## WORK TO COMPLETE
List the lines of this listing that hold the word "scene".

## SUPPLIED DATA
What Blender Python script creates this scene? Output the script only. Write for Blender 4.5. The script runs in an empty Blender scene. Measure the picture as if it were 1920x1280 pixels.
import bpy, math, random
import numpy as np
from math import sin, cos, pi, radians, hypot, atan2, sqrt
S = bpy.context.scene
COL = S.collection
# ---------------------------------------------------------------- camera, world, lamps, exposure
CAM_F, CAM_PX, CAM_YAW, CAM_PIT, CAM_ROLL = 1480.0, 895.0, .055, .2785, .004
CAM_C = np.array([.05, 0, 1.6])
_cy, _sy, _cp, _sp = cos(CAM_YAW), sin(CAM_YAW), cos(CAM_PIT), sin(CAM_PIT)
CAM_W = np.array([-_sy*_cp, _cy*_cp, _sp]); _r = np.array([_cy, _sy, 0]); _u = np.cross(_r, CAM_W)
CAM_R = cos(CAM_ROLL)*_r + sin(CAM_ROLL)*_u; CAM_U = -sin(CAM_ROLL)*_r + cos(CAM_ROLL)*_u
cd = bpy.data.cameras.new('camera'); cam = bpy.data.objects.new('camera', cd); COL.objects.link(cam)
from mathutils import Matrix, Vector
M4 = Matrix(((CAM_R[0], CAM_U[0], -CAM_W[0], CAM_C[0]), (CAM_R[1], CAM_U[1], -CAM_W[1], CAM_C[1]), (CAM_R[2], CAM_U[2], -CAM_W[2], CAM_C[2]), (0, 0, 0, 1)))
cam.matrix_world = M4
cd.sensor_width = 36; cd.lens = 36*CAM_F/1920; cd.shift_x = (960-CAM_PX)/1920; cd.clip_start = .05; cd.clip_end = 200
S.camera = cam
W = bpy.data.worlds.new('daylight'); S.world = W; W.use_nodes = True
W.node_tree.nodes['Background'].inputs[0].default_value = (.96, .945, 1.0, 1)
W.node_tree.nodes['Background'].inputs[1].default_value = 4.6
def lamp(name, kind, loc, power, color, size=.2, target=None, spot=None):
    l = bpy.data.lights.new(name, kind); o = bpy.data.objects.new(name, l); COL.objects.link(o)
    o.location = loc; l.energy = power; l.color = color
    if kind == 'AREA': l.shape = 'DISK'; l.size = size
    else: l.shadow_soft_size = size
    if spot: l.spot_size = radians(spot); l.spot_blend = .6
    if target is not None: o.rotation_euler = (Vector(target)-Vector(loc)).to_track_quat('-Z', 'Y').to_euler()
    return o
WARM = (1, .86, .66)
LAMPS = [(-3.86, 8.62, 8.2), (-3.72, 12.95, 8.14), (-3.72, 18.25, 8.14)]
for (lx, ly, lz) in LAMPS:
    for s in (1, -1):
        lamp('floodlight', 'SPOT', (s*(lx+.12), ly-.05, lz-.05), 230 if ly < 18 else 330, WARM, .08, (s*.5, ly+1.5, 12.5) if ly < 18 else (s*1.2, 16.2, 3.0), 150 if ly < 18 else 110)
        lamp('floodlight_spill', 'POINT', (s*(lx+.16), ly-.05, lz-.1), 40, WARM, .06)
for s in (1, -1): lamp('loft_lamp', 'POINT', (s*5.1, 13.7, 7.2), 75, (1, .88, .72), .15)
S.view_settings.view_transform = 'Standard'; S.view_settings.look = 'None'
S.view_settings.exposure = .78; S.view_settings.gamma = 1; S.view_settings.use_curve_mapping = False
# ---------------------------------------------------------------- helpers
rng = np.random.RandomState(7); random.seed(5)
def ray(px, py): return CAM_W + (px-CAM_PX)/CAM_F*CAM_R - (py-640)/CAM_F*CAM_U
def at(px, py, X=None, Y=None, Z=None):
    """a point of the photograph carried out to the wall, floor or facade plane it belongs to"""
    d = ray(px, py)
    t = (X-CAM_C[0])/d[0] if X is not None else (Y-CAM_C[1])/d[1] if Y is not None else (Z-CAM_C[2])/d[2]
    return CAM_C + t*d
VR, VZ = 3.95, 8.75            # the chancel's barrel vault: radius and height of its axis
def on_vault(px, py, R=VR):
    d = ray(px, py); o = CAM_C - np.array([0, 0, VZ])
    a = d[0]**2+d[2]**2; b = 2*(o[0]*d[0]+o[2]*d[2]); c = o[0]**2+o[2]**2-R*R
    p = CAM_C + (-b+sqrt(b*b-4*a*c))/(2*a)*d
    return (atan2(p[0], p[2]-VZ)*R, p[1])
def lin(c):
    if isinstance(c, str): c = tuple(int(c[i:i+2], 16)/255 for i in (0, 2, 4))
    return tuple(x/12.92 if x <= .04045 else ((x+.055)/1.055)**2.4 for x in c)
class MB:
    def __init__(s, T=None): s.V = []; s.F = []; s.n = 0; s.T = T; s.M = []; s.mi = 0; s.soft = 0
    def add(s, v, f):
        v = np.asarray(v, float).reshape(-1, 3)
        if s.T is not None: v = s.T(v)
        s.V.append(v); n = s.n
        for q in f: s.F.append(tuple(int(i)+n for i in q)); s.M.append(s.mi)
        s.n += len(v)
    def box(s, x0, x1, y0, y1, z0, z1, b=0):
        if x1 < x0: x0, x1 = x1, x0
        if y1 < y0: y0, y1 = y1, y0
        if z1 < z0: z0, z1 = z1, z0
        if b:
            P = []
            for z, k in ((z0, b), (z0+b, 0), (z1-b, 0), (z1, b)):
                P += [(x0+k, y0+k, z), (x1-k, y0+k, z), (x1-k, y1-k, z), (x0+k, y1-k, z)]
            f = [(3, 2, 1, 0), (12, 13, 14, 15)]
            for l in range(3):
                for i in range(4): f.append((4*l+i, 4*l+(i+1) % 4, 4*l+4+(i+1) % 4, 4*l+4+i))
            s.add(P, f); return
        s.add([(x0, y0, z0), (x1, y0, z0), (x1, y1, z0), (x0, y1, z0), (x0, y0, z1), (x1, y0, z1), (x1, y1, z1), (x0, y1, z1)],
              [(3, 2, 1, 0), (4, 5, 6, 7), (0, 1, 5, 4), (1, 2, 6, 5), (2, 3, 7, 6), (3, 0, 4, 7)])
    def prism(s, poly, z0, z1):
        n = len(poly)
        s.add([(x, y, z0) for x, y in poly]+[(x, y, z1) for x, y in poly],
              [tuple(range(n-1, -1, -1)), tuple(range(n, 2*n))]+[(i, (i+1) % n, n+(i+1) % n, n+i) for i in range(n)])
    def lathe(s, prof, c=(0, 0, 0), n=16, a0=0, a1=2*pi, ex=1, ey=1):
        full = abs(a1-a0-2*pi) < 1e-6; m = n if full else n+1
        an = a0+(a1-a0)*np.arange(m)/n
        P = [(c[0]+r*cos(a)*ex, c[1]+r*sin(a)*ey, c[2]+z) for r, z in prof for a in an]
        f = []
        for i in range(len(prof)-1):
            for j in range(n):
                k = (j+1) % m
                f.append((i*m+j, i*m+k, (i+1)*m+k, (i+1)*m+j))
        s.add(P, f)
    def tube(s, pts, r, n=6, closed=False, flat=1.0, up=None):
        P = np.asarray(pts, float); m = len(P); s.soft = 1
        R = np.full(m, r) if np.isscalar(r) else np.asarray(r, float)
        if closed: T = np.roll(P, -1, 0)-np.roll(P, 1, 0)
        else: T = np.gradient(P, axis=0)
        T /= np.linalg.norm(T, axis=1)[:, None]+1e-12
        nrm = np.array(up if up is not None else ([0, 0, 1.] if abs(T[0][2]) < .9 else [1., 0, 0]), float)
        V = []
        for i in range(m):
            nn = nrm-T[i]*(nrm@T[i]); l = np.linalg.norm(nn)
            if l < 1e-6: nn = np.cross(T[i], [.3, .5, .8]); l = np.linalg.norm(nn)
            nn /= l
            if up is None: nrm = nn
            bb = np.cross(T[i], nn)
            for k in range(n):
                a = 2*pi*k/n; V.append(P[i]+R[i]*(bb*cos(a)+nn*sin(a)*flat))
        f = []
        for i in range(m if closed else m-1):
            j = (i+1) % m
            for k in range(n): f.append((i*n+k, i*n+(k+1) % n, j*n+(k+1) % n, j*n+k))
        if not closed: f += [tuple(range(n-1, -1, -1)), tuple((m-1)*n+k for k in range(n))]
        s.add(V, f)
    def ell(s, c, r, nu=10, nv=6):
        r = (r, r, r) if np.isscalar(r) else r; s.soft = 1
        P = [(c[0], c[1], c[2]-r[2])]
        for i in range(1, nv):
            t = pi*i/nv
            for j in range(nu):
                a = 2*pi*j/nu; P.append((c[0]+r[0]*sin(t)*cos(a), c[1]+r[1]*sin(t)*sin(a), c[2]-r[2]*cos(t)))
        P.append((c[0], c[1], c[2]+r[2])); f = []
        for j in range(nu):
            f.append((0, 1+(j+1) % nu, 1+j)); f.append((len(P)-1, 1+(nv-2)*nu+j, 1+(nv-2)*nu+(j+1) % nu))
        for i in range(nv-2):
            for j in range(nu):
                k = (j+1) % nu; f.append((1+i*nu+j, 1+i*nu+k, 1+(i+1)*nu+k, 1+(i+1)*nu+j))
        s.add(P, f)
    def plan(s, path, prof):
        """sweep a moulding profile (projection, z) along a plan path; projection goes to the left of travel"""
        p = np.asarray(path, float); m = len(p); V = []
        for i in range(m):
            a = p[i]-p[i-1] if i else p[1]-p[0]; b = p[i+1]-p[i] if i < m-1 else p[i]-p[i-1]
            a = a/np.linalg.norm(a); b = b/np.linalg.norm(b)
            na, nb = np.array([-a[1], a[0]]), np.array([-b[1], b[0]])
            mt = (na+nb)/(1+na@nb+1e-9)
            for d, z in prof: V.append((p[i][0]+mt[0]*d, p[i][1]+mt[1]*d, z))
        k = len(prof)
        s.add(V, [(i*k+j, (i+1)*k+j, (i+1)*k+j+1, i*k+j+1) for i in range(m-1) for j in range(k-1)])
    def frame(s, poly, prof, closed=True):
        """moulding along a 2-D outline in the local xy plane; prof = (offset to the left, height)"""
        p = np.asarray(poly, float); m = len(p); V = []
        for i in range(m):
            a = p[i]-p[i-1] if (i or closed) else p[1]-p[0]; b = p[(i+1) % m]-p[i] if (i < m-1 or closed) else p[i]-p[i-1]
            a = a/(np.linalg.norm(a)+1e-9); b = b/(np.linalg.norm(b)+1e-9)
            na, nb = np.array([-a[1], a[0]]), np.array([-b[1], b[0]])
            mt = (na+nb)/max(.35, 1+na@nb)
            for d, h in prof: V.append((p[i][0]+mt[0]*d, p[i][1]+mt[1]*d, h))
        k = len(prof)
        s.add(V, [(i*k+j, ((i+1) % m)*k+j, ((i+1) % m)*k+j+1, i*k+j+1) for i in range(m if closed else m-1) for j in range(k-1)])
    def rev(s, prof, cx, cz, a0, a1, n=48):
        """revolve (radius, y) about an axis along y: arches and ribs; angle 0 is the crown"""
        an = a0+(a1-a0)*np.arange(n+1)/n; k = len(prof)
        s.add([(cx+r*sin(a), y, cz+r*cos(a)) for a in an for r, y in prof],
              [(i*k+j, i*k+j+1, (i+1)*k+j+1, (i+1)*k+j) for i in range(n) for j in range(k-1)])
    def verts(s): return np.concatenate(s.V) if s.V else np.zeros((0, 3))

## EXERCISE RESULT
What Blender Python script creates this scene? Output the script only. Write for Blender 4.5. The script runs in an empty Blender scene. Measure the picture as if it were 1920x1280 pixels.
S = bpy.context.scene